On Friday, 23rd March 2007 the Council's Planning Committee approved the planning application for the King Alfred redevelopment on the the casting vote of the chair of the committee.

King Alfred
Piazzas Included
An Edwardian Dress?

The King Alfred, Hove's council-owned ailing sports centre, has been in desperate need of refurbishment, even rebuilding, for many years. But where was the money going to come from. The council doesn't have it. Almost all its considerable annual budget is earmarked for the delivery of statutory services, such as education and social services. Frivolous things such as sports centres come way down the list of priorities. So for years now it was clear if anything was going to happen it was going to be a joint venture between the council and private capital.

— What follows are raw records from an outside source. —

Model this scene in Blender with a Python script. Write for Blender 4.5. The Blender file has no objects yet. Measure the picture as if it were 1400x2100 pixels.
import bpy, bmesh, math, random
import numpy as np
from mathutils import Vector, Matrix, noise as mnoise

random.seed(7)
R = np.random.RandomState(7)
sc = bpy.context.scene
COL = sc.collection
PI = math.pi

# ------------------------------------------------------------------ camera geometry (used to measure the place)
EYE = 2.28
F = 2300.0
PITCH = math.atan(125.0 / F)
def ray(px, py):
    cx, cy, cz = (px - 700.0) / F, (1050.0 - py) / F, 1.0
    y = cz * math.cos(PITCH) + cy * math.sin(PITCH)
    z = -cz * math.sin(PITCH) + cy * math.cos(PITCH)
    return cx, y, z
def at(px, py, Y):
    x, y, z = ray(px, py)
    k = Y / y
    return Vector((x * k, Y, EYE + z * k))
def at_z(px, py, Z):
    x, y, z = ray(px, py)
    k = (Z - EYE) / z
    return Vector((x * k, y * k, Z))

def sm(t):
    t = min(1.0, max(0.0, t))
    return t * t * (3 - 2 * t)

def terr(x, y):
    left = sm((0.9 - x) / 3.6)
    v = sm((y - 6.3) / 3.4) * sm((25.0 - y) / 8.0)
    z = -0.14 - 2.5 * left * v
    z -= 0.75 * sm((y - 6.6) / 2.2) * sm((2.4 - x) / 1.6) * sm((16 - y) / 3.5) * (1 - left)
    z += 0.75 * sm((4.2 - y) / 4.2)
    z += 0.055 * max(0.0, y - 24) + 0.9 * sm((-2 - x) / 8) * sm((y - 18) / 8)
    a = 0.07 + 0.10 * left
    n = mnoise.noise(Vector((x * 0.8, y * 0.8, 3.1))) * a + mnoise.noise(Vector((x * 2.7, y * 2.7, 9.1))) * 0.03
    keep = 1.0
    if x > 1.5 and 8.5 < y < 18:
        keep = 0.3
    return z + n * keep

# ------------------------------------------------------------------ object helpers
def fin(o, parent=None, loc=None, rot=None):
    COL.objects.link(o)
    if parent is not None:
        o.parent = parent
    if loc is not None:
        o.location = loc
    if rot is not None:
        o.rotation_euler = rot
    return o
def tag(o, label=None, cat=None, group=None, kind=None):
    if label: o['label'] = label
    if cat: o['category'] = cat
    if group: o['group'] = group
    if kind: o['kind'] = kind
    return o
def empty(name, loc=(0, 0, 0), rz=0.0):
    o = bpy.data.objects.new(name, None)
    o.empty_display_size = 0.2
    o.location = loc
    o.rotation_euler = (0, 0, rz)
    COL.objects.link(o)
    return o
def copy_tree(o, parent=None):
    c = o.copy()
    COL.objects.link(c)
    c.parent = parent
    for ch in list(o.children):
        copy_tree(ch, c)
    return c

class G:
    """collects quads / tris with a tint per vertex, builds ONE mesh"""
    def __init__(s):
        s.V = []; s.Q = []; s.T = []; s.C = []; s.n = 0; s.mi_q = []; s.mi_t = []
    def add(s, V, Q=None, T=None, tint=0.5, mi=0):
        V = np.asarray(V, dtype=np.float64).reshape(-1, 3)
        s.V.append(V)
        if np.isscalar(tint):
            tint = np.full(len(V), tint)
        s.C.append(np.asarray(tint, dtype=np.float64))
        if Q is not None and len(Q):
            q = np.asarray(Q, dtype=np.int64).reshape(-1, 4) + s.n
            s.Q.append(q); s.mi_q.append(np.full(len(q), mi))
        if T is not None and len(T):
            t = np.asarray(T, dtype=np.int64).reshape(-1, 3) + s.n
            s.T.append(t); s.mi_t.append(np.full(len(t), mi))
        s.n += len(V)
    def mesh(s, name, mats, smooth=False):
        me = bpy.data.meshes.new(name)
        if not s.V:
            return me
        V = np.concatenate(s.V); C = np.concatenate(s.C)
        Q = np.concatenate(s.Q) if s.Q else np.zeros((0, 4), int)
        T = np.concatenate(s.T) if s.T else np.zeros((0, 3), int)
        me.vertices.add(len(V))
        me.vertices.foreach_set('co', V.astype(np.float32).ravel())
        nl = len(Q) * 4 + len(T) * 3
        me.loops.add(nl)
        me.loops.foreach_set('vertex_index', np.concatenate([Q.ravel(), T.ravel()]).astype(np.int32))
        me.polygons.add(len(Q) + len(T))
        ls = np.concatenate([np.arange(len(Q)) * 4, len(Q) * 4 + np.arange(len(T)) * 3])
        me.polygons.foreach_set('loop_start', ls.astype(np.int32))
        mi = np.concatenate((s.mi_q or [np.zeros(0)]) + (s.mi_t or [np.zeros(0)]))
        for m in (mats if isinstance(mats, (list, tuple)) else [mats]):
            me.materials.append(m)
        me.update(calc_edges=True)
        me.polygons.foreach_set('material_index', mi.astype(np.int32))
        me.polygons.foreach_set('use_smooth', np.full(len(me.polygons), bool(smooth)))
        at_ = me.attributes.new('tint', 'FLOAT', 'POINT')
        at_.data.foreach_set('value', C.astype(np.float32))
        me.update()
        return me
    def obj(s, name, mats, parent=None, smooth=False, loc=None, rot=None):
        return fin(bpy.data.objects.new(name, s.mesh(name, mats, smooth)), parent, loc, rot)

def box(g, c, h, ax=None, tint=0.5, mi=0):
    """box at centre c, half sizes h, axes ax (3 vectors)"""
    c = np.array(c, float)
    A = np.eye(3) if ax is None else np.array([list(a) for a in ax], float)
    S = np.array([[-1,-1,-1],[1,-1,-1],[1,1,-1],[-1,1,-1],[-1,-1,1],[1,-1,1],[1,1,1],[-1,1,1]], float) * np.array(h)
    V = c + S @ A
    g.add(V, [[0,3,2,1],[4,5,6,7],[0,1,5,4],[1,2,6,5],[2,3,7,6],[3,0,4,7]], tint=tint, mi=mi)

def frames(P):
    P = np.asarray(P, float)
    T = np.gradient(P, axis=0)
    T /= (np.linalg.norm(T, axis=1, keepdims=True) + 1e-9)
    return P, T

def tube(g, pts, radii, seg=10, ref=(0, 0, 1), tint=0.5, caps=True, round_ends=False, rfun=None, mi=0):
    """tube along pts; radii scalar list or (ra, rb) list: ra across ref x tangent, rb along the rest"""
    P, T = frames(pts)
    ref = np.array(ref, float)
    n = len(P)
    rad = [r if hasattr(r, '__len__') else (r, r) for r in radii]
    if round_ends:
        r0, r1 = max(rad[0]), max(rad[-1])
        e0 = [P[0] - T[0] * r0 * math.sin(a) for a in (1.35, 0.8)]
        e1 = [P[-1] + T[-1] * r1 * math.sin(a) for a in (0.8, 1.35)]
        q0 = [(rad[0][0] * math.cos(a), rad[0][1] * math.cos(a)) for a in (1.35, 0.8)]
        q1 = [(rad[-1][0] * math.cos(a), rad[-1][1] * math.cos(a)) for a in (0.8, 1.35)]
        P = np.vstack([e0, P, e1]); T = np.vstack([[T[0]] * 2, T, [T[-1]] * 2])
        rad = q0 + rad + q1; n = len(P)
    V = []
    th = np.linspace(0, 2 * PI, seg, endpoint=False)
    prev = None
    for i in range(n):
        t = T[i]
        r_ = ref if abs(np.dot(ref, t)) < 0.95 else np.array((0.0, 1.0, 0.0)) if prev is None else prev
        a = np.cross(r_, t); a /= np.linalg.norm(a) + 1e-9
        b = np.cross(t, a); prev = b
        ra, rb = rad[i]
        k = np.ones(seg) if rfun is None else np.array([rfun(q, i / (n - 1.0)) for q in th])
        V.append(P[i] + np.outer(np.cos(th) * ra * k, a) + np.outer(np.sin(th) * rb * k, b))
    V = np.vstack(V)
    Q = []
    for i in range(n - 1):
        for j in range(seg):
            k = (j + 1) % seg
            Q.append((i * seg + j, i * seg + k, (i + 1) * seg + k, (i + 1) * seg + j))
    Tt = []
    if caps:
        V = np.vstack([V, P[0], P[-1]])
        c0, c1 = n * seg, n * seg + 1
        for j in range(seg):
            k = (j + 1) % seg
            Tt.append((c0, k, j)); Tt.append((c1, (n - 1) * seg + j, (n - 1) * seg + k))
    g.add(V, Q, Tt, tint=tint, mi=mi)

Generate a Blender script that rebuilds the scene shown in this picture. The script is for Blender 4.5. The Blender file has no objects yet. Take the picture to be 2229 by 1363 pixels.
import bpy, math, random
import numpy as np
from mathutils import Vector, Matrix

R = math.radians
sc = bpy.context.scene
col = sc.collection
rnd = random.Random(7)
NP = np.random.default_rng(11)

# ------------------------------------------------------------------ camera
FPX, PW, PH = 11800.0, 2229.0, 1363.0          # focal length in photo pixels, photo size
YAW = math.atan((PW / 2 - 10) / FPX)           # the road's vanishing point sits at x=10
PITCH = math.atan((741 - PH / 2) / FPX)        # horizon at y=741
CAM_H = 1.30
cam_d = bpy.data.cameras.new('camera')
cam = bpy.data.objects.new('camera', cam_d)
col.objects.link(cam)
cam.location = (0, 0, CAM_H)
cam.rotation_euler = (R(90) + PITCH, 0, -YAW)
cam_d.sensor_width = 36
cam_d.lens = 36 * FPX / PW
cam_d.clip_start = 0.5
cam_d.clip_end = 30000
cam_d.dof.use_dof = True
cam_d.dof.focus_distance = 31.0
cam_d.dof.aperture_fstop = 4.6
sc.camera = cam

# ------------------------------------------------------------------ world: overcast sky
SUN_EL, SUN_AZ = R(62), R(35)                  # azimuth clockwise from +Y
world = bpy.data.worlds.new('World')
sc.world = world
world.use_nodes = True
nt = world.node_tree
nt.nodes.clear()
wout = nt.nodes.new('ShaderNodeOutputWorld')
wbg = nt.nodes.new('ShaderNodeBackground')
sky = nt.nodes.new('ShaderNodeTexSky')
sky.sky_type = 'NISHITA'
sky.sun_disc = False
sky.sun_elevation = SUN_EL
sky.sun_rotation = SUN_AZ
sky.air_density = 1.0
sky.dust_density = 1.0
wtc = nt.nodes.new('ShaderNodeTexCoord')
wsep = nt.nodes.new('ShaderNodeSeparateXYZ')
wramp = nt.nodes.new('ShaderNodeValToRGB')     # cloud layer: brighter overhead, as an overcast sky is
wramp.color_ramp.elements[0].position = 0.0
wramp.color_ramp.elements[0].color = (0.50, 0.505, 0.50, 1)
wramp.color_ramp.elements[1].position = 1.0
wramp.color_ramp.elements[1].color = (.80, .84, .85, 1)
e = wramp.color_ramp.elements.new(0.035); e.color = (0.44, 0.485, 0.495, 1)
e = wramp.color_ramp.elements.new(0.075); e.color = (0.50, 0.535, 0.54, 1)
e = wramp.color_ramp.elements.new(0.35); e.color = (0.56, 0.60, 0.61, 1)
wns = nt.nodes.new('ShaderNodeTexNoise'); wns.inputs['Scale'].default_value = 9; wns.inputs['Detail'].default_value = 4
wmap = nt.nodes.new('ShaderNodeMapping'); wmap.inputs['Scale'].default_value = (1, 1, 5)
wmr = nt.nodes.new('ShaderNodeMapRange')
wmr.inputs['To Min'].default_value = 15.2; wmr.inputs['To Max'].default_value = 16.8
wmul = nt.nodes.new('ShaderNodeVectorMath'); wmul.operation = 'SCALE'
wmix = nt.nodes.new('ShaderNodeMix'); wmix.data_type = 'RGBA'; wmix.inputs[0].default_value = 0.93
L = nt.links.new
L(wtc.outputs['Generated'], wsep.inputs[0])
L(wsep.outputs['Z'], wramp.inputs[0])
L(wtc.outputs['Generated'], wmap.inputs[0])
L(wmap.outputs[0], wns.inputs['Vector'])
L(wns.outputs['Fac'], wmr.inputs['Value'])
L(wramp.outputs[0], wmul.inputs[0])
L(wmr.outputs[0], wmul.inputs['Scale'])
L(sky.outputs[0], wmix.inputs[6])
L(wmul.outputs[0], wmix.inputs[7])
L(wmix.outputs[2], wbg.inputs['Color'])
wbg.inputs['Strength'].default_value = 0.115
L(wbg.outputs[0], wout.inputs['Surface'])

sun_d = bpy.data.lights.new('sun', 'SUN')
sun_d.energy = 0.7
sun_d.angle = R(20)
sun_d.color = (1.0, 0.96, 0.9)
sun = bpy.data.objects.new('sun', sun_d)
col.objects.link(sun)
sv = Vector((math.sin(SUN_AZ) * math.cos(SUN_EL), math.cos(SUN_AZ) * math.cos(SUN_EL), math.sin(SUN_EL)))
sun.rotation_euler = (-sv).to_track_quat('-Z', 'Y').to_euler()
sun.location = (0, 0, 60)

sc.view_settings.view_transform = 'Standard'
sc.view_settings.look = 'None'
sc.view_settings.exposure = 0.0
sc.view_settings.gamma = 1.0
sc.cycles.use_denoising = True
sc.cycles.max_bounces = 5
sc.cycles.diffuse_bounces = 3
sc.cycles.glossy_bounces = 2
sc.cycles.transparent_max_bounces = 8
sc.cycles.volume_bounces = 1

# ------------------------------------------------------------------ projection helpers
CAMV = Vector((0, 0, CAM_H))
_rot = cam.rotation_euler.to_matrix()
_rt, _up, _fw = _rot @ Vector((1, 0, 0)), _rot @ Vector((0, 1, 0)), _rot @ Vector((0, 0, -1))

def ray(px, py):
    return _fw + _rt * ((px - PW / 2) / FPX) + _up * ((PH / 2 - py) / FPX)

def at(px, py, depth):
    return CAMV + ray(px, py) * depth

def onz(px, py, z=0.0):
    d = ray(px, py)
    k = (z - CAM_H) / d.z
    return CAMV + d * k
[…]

What does the council have? Answer: a prime seafront building site. The council also has a pressing need to see more homes built. And property would provide the profits to subsidise the new sports centre.

Another consideration: for a long time those who know about such things have lambasted the city for its appalling architectural monstrosities, mostly from the brutalist period of the 1960s. Churchill Square before it was redeveloped was a prime example. That concrete box on the corner of West Street at the seafront is another.

So there was a general agreement that the city needed some prestigious new architecture. And what better way to justify a return to the tower block than to have them designed by likes of the world famous architect, Frank Gehry, buddy of Brad Pitt.

Of course, not everyone is happy with Gehry's plans for the redevelopment of the King Alfred site. Local residents who are happy and content with the status quo are up in arms. They will agree that the King Alfred needs refurbishment, but not at the price of a high density housing development on the site, including two "oversized" towers. The King Alfred is in Tory-controlled Central Hove ward. So it's no surprise that the Tories have been staunch opponents of the scheme.

After much toing and froing (Gehry won the design competition as far back as 2003) it looks as though the development will go ahead. The council is involved in two capacities: one, as landowner of the site and buildings; and, two, as planning committee. The first is handled by the council's Policy and Resouces Committee, and the second by its Planning Committee. Ideally, these two committees should not have any overlapping membership, but that's not the case in Brighton & Hove. The planning committee, although made up of councillors, is required to act in a non-political, quazi-judicial manner; that is, councillors are supposed to make decisions in accordance with planning law and regulation. In fact, they sit like a lower court, and any decision they make can be appealed to the Planning Inspectorate.

 

This is not to say that councillors on the planning committee do not act politically, but they're not supposed to, and when they do for reasons of political expediency and in contravention of planning law, it often costs the taxpayer money because the council will suffer the inevitable costs of fighting and losing an appeal.